What is the definition of $\infty$

Question

I saw in a note that say $\infty$ is not a real number, and there is no interval of the form $(a, \infty]$? So what is the definintion of $\infty$?

Answer 1

The symbol "$\infty$" is part of the ordinary mathematical alphabet. Like many other symbols in the mathematical alphabet, it has various uses. There is no standalone definition of $\infty$. There are, however, precise definitions of various expressions that use the letter $\infty$.

In particular, in analysis, there is a definition of what is meant by the interval $(a,\infty)$. Note that there is nothing peculiar about the fact that there is no standalone definition of $\infty$, while some expressions that use $\infty$ have a clear conventional meaning. There is no standalone definition of $a$ either, or of $($.

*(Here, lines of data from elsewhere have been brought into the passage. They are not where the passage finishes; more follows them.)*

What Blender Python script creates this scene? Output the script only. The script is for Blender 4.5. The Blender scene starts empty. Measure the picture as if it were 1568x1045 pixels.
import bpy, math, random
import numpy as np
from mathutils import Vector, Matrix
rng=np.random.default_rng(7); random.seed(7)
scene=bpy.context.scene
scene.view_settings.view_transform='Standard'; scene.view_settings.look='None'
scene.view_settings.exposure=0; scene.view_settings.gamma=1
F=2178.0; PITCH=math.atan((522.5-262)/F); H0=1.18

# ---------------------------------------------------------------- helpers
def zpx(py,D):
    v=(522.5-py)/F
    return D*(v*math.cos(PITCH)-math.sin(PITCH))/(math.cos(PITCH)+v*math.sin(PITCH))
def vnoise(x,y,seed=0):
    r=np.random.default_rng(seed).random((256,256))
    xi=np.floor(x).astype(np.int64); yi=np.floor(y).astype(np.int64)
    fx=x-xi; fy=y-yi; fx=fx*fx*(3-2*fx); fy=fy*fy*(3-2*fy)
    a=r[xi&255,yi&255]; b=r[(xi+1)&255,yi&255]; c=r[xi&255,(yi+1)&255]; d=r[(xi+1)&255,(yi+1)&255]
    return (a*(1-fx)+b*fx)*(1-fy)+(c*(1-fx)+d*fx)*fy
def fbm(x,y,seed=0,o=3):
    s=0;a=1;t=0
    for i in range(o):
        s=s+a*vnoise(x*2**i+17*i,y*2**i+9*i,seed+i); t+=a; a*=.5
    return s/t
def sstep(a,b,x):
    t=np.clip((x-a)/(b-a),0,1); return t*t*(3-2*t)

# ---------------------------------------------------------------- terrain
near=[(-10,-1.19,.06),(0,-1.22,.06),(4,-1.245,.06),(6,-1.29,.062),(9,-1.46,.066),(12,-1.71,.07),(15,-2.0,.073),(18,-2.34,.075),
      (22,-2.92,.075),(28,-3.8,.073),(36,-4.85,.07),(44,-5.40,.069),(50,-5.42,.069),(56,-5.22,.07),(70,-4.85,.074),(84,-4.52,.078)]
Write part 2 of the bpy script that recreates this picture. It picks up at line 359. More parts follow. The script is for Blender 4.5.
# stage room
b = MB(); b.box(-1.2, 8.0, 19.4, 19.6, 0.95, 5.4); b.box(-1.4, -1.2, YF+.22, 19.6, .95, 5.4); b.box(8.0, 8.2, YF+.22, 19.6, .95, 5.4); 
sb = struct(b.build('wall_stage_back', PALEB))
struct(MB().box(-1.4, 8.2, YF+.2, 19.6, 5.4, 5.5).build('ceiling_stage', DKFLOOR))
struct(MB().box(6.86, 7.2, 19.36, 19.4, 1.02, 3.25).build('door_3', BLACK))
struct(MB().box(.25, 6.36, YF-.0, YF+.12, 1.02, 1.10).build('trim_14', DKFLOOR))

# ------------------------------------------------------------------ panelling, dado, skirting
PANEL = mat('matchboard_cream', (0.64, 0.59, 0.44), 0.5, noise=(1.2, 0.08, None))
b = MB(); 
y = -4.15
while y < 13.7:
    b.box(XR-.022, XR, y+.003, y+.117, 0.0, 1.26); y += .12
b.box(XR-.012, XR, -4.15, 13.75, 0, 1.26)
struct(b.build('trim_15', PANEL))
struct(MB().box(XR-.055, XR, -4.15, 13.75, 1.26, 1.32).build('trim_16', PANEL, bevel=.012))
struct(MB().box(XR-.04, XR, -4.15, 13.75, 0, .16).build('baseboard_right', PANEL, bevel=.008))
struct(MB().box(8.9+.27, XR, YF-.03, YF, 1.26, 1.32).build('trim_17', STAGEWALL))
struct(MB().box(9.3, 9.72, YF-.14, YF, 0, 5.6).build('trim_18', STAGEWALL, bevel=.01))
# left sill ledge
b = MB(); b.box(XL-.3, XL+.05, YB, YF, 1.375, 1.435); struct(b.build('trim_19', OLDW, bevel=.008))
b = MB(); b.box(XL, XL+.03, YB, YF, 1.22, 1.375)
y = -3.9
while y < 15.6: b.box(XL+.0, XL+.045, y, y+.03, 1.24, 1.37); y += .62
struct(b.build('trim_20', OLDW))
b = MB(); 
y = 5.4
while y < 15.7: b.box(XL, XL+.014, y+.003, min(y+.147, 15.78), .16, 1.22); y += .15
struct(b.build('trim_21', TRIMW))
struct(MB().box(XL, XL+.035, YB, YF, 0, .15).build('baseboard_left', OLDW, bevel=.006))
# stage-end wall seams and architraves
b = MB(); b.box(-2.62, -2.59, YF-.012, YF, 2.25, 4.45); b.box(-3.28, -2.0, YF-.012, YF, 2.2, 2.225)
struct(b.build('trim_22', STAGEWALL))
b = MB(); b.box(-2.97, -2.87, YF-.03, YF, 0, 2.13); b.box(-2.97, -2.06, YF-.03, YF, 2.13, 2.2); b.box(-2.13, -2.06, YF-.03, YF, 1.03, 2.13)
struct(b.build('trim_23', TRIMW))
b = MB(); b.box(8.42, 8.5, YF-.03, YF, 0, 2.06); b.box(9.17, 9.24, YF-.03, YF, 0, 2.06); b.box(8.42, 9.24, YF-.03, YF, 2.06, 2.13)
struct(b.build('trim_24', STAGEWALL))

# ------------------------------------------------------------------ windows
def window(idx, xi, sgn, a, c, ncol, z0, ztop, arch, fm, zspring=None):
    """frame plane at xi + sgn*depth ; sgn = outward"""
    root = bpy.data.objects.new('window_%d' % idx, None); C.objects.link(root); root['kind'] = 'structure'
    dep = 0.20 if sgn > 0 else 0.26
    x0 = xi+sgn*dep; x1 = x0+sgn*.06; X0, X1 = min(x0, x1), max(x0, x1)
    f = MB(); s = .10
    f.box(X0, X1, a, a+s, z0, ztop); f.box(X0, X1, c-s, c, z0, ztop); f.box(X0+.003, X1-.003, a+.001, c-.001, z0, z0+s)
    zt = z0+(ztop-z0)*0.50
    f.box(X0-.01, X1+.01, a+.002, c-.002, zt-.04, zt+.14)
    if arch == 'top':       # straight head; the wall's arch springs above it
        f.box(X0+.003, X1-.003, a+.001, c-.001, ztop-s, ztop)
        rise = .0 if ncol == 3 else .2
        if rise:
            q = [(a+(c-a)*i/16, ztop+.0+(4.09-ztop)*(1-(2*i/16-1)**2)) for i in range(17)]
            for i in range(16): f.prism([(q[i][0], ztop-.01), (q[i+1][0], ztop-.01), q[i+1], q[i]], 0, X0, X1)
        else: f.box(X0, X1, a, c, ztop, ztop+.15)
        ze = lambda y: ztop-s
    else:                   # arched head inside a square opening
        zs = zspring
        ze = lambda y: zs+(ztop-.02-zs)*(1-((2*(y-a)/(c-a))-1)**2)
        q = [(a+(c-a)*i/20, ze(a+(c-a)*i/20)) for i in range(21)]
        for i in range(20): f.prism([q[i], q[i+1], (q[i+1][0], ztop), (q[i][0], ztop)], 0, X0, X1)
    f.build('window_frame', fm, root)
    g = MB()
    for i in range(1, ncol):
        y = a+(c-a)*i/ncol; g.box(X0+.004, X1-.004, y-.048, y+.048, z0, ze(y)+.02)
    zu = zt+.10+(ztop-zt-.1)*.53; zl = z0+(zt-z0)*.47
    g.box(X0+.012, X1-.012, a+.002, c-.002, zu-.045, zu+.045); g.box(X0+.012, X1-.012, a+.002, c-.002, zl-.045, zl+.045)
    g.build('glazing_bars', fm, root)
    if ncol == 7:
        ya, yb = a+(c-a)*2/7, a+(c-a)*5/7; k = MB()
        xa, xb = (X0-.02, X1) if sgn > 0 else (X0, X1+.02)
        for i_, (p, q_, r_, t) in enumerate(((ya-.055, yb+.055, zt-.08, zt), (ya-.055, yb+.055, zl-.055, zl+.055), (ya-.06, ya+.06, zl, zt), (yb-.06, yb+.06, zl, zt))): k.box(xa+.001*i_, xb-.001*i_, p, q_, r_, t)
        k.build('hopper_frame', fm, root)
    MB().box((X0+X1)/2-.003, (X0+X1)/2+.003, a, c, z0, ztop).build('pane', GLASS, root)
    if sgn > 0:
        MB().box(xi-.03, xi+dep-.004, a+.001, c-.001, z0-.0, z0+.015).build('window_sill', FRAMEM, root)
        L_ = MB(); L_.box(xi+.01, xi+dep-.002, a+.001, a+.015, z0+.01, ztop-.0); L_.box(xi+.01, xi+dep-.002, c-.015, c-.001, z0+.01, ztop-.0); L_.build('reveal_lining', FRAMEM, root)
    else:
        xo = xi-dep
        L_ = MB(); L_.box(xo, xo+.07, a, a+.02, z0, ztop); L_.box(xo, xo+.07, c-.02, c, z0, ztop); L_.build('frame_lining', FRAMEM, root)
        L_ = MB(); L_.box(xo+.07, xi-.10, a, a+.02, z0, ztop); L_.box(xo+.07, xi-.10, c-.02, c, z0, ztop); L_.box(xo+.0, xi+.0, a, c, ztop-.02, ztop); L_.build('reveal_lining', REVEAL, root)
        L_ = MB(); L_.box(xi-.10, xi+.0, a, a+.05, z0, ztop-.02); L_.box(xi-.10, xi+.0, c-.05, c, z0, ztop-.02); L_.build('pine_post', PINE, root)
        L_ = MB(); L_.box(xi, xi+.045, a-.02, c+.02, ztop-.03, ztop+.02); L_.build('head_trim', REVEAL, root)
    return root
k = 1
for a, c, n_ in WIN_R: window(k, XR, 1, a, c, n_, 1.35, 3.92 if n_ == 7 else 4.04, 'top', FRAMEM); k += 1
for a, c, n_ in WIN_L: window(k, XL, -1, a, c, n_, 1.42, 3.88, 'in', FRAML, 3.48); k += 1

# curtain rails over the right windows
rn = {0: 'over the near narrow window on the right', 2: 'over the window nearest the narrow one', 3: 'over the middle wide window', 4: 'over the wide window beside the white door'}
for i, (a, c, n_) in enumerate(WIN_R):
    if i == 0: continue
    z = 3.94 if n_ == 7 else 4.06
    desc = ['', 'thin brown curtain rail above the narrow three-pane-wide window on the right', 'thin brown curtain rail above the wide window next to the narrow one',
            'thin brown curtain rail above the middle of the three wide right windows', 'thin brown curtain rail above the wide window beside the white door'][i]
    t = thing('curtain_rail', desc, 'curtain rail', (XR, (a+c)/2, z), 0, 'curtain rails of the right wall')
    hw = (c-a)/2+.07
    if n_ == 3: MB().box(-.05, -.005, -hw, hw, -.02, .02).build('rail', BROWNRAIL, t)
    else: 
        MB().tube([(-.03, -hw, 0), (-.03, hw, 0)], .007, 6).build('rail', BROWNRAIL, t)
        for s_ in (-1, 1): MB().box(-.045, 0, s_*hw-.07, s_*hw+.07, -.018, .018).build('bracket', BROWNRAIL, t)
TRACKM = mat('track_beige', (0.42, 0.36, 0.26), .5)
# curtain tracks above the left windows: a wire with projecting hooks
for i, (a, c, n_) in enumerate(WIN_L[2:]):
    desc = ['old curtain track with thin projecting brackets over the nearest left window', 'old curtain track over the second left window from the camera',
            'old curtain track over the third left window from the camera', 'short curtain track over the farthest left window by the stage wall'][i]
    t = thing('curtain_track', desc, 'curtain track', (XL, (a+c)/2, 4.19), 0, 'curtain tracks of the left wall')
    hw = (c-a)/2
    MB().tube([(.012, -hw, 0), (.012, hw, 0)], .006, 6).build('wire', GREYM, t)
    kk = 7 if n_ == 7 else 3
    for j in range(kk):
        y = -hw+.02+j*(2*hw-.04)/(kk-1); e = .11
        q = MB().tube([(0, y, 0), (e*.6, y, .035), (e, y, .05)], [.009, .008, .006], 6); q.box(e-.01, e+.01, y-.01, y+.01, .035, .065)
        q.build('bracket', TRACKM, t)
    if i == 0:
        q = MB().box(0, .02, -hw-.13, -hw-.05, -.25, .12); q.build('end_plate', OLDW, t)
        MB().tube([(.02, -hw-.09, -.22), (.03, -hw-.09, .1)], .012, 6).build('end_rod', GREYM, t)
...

Comment: Perhaps the following analogy will be useful. Suppose that we have written a program that finds, for any $n$, the $n$-th decimal digit of $\pi$. Then the command "Print $[17, 42]$" might mean print all the digits from the $17$-th to the $42$-th, inclusive. The command "Print $[17, 42)$" could be used to mean print from the $17$-th (inclusive) to the $42$-th (exclusive). And if we wanted to print all the digits from the $17$-th on, we might issue the command "Print $[17,\infty)$". But the command "Print $[17,\infty]$ would make no sense, no reasonable meaning can be assigned to the phrase "the $\infty$-th digit of $\pi$."

Answer 2

There are a variety of different concepts of infinity in mathematics. When used in interval notation of this kind, something like $(5,\infty)$ means the set of all real numbers greater than $5$. Similarly $[5,\infty)$ means the set of all real numbers greater than or equal to $5$.

Answer 3

You could also use $\infty$ as the point that compactifies $\mathbb{C}.$ Thus, it is convenient to use the point at infinity when constructing the Riemann sphere. So, in topology, it is used to compactify certain topological spaces.